## What needs to be done
Would you restate all the data that follows, word for word?

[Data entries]
▬▬▬
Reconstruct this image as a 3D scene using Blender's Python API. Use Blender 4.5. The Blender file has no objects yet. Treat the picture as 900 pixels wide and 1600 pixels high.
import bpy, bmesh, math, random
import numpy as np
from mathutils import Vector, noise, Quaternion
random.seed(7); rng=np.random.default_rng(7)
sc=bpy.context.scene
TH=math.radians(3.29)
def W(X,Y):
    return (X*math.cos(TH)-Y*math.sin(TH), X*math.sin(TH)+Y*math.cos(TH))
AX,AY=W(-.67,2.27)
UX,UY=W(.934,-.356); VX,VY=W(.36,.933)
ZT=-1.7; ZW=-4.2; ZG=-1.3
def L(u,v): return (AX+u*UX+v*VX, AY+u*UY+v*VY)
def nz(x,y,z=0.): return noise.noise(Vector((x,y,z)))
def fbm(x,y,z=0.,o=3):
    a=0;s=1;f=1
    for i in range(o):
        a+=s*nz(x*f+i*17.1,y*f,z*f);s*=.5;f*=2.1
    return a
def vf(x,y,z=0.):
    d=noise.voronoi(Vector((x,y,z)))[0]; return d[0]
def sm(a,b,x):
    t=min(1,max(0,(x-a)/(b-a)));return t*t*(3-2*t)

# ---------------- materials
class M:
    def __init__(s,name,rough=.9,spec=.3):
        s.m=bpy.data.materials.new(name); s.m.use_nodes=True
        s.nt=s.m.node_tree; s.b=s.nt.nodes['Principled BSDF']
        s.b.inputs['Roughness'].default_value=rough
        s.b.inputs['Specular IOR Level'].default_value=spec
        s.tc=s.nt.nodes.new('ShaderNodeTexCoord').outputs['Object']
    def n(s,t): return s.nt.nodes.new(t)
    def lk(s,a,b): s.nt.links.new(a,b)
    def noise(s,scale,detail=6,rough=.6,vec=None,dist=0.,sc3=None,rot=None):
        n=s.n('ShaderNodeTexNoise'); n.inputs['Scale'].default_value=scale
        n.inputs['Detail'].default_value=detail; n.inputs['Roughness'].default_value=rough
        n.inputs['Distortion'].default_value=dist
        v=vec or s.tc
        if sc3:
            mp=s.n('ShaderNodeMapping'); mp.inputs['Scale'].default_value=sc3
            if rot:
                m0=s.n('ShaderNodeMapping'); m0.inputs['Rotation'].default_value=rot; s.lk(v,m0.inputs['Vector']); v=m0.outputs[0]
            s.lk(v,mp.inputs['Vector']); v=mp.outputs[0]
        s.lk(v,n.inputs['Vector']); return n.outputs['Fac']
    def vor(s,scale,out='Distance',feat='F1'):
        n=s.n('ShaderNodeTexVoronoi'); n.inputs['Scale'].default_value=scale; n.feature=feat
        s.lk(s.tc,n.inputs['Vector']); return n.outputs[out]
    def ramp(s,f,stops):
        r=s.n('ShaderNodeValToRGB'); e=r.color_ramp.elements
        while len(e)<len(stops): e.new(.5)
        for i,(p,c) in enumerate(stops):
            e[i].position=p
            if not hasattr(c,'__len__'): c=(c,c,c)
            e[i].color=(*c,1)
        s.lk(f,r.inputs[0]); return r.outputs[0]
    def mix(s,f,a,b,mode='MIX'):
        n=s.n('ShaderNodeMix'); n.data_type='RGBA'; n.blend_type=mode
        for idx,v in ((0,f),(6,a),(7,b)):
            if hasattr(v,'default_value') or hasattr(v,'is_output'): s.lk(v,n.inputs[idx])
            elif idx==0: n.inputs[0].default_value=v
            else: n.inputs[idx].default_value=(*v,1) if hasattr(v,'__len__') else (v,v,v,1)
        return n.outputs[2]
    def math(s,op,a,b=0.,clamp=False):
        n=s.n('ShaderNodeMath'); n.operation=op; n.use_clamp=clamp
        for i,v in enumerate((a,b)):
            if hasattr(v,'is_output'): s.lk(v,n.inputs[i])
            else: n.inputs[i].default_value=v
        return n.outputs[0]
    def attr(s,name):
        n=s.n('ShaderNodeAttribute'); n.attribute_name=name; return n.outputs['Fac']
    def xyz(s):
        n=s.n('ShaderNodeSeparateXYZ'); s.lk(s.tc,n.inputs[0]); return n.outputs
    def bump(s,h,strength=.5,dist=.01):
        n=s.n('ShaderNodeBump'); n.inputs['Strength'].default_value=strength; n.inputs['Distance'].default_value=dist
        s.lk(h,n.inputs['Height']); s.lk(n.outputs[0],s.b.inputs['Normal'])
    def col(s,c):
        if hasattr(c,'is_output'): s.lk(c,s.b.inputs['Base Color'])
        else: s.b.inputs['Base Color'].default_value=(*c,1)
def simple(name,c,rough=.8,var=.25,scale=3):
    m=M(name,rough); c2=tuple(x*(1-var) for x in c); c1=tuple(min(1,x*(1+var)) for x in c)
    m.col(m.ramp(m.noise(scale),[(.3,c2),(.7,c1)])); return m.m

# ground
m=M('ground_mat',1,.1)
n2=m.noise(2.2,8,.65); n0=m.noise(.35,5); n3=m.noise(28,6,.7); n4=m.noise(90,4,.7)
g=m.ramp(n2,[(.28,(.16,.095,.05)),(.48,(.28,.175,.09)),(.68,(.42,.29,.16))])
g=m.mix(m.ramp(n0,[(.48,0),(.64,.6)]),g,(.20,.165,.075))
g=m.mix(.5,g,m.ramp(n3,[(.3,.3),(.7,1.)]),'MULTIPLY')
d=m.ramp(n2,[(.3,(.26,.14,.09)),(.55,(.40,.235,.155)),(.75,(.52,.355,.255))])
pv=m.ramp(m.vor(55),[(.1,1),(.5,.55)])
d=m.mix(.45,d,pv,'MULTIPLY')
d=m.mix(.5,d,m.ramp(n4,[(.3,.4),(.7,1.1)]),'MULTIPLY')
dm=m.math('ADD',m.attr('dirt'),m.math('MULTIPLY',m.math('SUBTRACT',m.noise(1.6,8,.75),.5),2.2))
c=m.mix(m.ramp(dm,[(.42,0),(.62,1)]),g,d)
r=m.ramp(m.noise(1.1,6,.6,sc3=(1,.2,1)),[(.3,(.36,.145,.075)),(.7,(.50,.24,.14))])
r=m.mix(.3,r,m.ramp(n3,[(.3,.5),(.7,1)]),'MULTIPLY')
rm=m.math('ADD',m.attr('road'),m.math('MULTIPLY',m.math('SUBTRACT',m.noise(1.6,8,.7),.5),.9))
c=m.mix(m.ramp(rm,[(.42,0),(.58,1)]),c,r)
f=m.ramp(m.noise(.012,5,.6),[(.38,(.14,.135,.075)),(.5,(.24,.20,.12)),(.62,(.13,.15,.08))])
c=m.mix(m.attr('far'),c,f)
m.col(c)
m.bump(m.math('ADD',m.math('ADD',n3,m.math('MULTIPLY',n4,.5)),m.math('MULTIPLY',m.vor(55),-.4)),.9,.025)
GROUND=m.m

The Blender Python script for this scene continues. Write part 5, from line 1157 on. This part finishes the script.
▬▬▬
## Reply
Reconstruct this image as a 3D scene using Blender's Python API. Use Blender 4.5. The Blender file has no objects yet. Treat the picture as 900 pixels wide and 1600 pixels high.
import bpy, bmesh, math, random
import numpy as np
from mathutils import Vector, noise, Quaternion
random.seed(7); rng=np.random.default_rng(7)
sc=bpy.context.scene
TH=math.radians(3.29)
def W(X,Y):
    return (X*math.cos(TH)-Y*math.sin(TH), X*math.sin(TH)+Y*math.cos(TH))
AX,AY=W(-.67,2.27)
UX,UY=W(.934,-.356); VX,VY=W(.36,.933)
ZT=-1.7; ZW=-4.2; ZG=-1.3
def L(u,v): return (AX+u*UX+v*VX, AY+u*UY+v*VY)
def nz(x,y,z=0.): return noise.noise(Vector((x,y,z)))
def fbm(x,y,z=0.,o=3):
    a=0;s=1;f=1
    for i in range(o):
        a+=s*nz(x*f+i*17.1,y*f,z*f);s*=.5;f*=2.1
    return a
def vf(x,y,z=0.):
    d=noise.voronoi(Vector((x,y,z)))[0]; return d[0]
def sm(a,b,x):
    t=min(1,max(0,(x-a)/(b-a)));return t*t*(3-2*t)

# ---------------- materials
class M:
    def __init__(s,name,rough=.9,spec=.3):
        s.m=bpy.data.materials.new(name); s.m.use_nodes=True
        s.nt=s.m.node_tree; s.b=s.nt.nodes['Principled BSDF']
        s.b.inputs['Roughness'].default_value=rough
        s.b.inputs['Specular IOR Level'].default_value=spec
        s.tc=s.nt.nodes.new('ShaderNodeTexCoord').outputs['Object']
    def n(s,t): return s.nt.nodes.new(t)
    def lk(s,a,b): s.nt.links.new(a,b)
    def noise(s,scale,detail=6,rough=.6,vec=None,dist=0.,sc3=None,rot=None):
        n=s.n('ShaderNodeTexNoise'); n.inputs['Scale'].default_value=scale
        n.inputs['Detail'].default_value=detail; n.inputs['Roughness'].default_value=rough
        n.inputs['Distortion'].default_value=dist
        v=vec or s.tc
        if sc3:
            mp=s.n('ShaderNodeMapping'); mp.inputs['Scale'].default_value=sc3
            if rot:
                m0=s.n('ShaderNodeMapping'); m0.inputs['Rotation'].default_value=rot; s.lk(v,m0.inputs['Vector']); v=m0.outputs[0]
            s.lk(v,mp.inputs['Vector']); v=mp.outputs[0]
        s.lk(v,n.inputs['Vector']); return n.outputs['Fac']
    def vor(s,scale,out='Distance',feat='F1'):
        n=s.n('ShaderNodeTexVoronoi'); n.inputs['Scale'].default_value=scale; n.feature=feat
        s.lk(s.tc,n.inputs['Vector']); return n.outputs[out]
    def ramp(s,f,stops):
        r=s.n('ShaderNodeValToRGB'); e=r.color_ramp.elements
        while len(e)<len(stops): e.new(.5)
        for i,(p,c) in enumerate(stops):
            e[i].position=p
            if not hasattr(c,'__len__'): c=(c,c,c)
            e[i].color=(*c,1)
        s.lk(f,r.inputs[0]); return r.outputs[0]
    def mix(s,f,a,b,mode='MIX'):
        n=s.n('ShaderNodeMix'); n.data_type='RGBA'; n.blend_type=mode
        for idx,v in ((0,f),(6,a),(7,b)):
            if hasattr(v,'default_value') or hasattr(v,'is_output'): s.lk(v,n.inputs[idx])
            elif idx==0: n.inputs[0].default_value=v
            else: n.inputs[idx].default_value=(*v,1) if hasattr(v,'__len__') else (v,v,v,1)
        return n.outputs[2]
    def math(s,op,a,b=0.,clamp=False):
        n=s.n('ShaderNodeMath'); n.operation=op; n.use_clamp=clamp
        for i,v in enumerate((a,b)):
            if hasattr(v,'is_output'): s.lk(v,n.inputs[i])
            else: n.inputs[i].default_value=v
        return n.outputs[0]
    def attr(s,name):
        n=s.n('ShaderNodeAttribute'); n.attribute_name=name; return n.outputs['Fac']
    def xyz(s):
        n=s.n('ShaderNodeSeparateXYZ'); s.lk(s.tc,n.inputs[0]); return n.outputs
    def bump(s,h,strength=.5,dist=.01):
        n=s.n('ShaderNodeBump'); n.inputs['Strength'].default_value=strength; n.inputs['Distance'].default_value=dist
        s.lk(h,n.inputs['Height']); s.lk(n.outputs[0],s.b.inputs['Normal'])
    def col(s,c):
        if hasattr(c,'is_output'): s.lk(c,s.b.inputs['Base Color'])
        else: s.b.inputs['Base Color'].default_value=(*c,1)
def simple(name,c,rough=.8,var=.25,scale=3):
    m=M(name,rough); c2=tuple(x*(1-var) for x in c); c1=tuple(min(1,x*(1+var)) for x in c)
    m.col(m.ramp(m.noise(scale),[(.3,c2),(.7,c1)])); return m.m

# ground
m=M('ground_mat',1,.1)
n2=m.noise(2.2,8,.65); n0=m.noise(.35,5); n3=m.noise(28,6,.7); n4=m.noise(90,4,.7)
g=m.ramp(n2,[(.28,(.16,.095,.05)),(.48,(.28,.175,.09)),(.68,(.42,.29,.16))])
g=m.mix(m.ramp(n0,[(.48,0),(.64,.6)]),g,(.20,.165,.075))
g=m.mix(.5,g,m.ramp(n3,[(.3,.3),(.7,1.)]),'MULTIPLY')
d=m.ramp(n2,[(.3,(.26,.14,.09)),(.55,(.40,.235,.155)),(.75,(.52,.355,.255))])
pv=m.ramp(m.vor(55),[(.1,1),(.5,.55)])
d=m.mix(.45,d,pv,'MULTIPLY')
d=m.mix(.5,d,m.ramp(n4,[(.3,.4),(.7,1.1)]),'MULTIPLY')
dm=m.math('ADD',m.attr('dirt'),m.math('MULTIPLY',m.math('SUBTRACT',m.noise(1.6,8,.75),.5),2.2))
c=m.mix(m.ramp(dm,[(.42,0),(.62,1)]),g,d)
r=m.ramp(m.noise(1.1,6,.6,sc3=(1,.2,1)),[(.3,(.36,.145,.075)),(.7,(.50,.24,.14))])
r=m.mix(.3,r,m.ramp(n3,[(.3,.5),(.7,1)]),'MULTIPLY')
rm=m.math('ADD',m.attr('road'),m.math('MULTIPLY',m.math('SUBTRACT',m.noise(1.6,8,.7),.5),.9))
c=m.mix(m.ramp(rm,[(.42,0),(.58,1)]),c,r)
f=m.ramp(m.noise(.012,5,.6),[(.38,(.14,.135,.075)),(.5,(.24,.20,.12)),(.62,(.13,.15,.08))])
c=m.mix(m.attr('far'),c,f)
m.col(c)
m.bump(m.math('ADD',m.math('ADD',n3,m.math('MULTIPLY',n4,.5)),m.math('MULTIPLY',m.vor(55),-.4)),.9,.025)
GROUND=m.m

The Blender Python script for this scene continues. Write part 5, from line 1157 on. This part finishes the script.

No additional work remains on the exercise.